It’s less than 12 months since Tensheds released their 4th album ‘Deathrow Disco’, yet December 2019 might seem like a lifetime ago now. Let’s head back to the start of this chaotic year in March, where main man Matt Millership found himself in isolation, an extensive tour cancelled, and no way to promote his music.
He, like many other musicians and artists, adapted to the situation, found ways to create and get an outlet to his fanbase. He performed a Livestream that was successful, and though apprehensive at first, Matt embraced this new format and the following live sessions grew into a regular event affectionately entitled ‘The Punk Palace Sessions’. Matt promised to write and perform a new song every week, he delivered, and the outcome of these sessions are this new solo album, ‘The Days Of My Confinement’, written and recorded entirely in isolation.
Not surprisingly, ‘The Days Of My Confinement’ is the antithesis of ‘Deathrow Disco’. While that last album, funnily enough, deals with its own themes of isolation, musically it is a gritty, alternative beast full of heavy beats and gravelly vocals. ‘The Days Of My Confinement’ is more of a celebration of the piano, and showcases the songwriter’s classic training, and is therefore a much more somber and subdued affair. Working within the confines of his home studio, Matt creates drama and certain moods that he probably would not have managed if the world was a different place during the recording.
There is a certain intimacy to the performance here. These haunting piano sermons are songs stripped bare to the bone, the songwriter bearing his inner soul for all to digest. Opener ‘Ticking Clocks’ sets the scene perfectly as Matt’s tinkling of the ivories contrasts with raspy vocals, before a bass drum beat and layered piano runs take the listener to another plane.
Matt’s classical training lends him well throughout, the clever song structures help pique the interest as each song has a certain ebb and flow. On ‘The Bridge Song’, the strong vocal performance and subdued verse lead this listener into a false sense of security, before stabs of piano chords take me by surprise. To me, it sounds like it was recorded in a church, the piano player being observed by a silent congregation as he plays his heart out. It’s both emotive and dramatic in equal measures.
Elsewhere, the first single ‘Mirrors’ is as epic as it gets, the sweeping chorus as grandiose as its counterpart verse is timid. ‘Hell Is In The Water’ has a fuller band sound that sees Matt explore and incorporate more instruments, he takes us to church on this sermon with handclaps and fuzzy stabs of guitar. On ‘Cotton Wool World’ the delicacy of the delivery is fascinating, Matt’s raw, gravelly tones almost breaking over a piano melody that is dancing on a razor’s edge.
The confines that were forced upon him and the goals that he set himself have worked in his favour, and Matt Millership has created an album that is as majestic as it is stark and chilling.

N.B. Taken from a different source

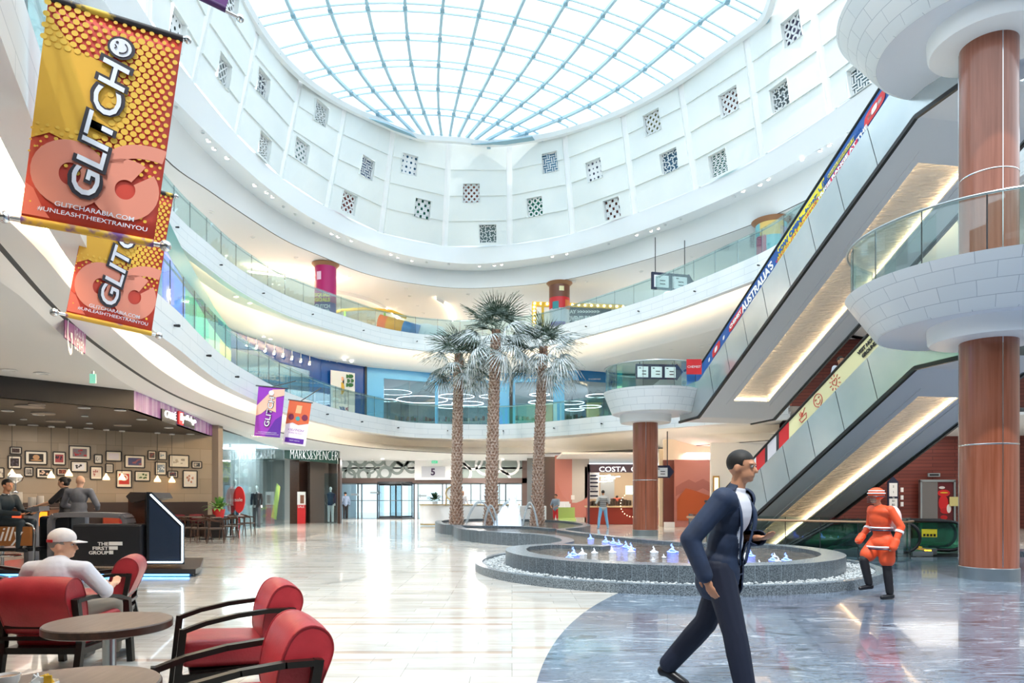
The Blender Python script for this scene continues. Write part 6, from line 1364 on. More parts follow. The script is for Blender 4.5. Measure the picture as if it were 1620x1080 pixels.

This is not an upbeat or even a happy album, but we are not in happy times and in that way, it seems quite fitting. If you’re a fan of Tom Waits, if you love the echoey, reverb drenched feel of Springsteen’s ‘Nebraska’, or have been enraptured by Nick Cave’s recent ‘Idiot Prayer’ performance, then you could do no wrong getting Tensheds new album in your creepy little mitts for Christmas.